Karachi, February 10, 2025 – The State Bank of Pakistan (SBP) reported on Monday that workers’ remittances have witnessed a significant surge of approximately 32% during the first seven months (July–January) of the fiscal year 2024-25, highlighting a robust inflow of foreign currency into the country.
According to the SBP, workers’ remittances reached a total inflow of $20.8 billion during this period, marking a sharp increase from $15.8 billion recorded in the corresponding months of the previous fiscal year. This translates to a remarkable growth rate of 31.7%, underscoring the resilience of remittances as a key source of foreign exchange for Pakistan.
In January 2025 alone, workers’ remittances stood at $3.0 billion, reflecting a Year-on-Year (YoY) growth of 25.2%. The consistent rise in remittance inflows highlights the pivotal role of overseas Pakistanis in supporting the country’s economy, particularly in stabilizing foreign exchange reserves.
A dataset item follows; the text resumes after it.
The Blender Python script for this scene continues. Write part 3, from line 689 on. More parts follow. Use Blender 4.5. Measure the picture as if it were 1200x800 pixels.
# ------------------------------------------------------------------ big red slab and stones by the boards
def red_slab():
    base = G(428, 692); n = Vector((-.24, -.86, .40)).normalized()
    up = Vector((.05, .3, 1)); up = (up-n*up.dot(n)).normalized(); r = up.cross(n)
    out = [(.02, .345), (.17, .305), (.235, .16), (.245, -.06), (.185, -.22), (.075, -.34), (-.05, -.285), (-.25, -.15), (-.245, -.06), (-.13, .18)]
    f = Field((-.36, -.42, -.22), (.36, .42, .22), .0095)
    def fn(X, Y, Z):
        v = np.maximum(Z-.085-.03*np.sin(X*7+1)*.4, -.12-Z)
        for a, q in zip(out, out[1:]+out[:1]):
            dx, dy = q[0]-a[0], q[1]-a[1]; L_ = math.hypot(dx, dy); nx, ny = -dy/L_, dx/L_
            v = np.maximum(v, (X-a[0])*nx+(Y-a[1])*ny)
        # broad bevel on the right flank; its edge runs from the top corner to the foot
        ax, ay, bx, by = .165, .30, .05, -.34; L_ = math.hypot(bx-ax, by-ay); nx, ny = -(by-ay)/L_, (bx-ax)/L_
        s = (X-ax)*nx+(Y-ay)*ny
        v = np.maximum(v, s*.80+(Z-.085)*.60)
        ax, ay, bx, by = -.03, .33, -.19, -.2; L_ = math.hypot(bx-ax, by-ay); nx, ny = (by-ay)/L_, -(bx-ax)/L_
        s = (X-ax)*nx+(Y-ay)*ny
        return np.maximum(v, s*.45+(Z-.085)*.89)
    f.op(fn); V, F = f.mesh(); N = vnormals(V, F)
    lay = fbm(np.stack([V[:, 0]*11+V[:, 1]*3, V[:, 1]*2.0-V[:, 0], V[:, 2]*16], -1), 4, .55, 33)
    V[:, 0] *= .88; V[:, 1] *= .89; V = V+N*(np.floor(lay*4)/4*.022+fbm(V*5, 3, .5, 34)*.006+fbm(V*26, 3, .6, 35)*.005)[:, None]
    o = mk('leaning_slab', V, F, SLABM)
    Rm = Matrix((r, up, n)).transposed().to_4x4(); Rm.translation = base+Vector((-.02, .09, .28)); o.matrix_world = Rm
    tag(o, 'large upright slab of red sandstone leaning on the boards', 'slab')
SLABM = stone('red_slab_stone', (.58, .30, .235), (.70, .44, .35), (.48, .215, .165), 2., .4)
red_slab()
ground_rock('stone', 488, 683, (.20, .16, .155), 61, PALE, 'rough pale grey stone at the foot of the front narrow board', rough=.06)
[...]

The SBP further detailed that the primary sources of these remittances were Saudi Arabia, contributing $728.3 million, followed by the United Arab Emirates with $621.7 million. The United Kingdom and the United States also played significant roles, with remittances amounting to $443.6 million and $298.5 million, respectively.
Economists attribute the notable increase in remittances to multiple factors, including improved banking channels, government incentives to facilitate legal remittance transfers, and the strengthening of digital payment solutions. Moreover, fluctuations in exchange rates have incentivized expatriates to remit higher amounts, further bolstering the country’s foreign currency reserves.
The surge in remittances is expected to positively impact Pakistan’s balance of payments and foreign exchange reserves, alleviating external financial pressures. Policymakers remain optimistic that continued improvements in remittance inflows will contribute to economic stability and provide a much-needed cushion against external vulnerabilities.
With remittances playing a crucial role in Pakistan’s economic framework, authorities are focused on enhancing financial policies to sustain and further accelerate this upward trajectory. As global economic conditions evolve, Pakistan’s reliance on remittances remains a key factor in shaping the country’s macroeconomic outlook.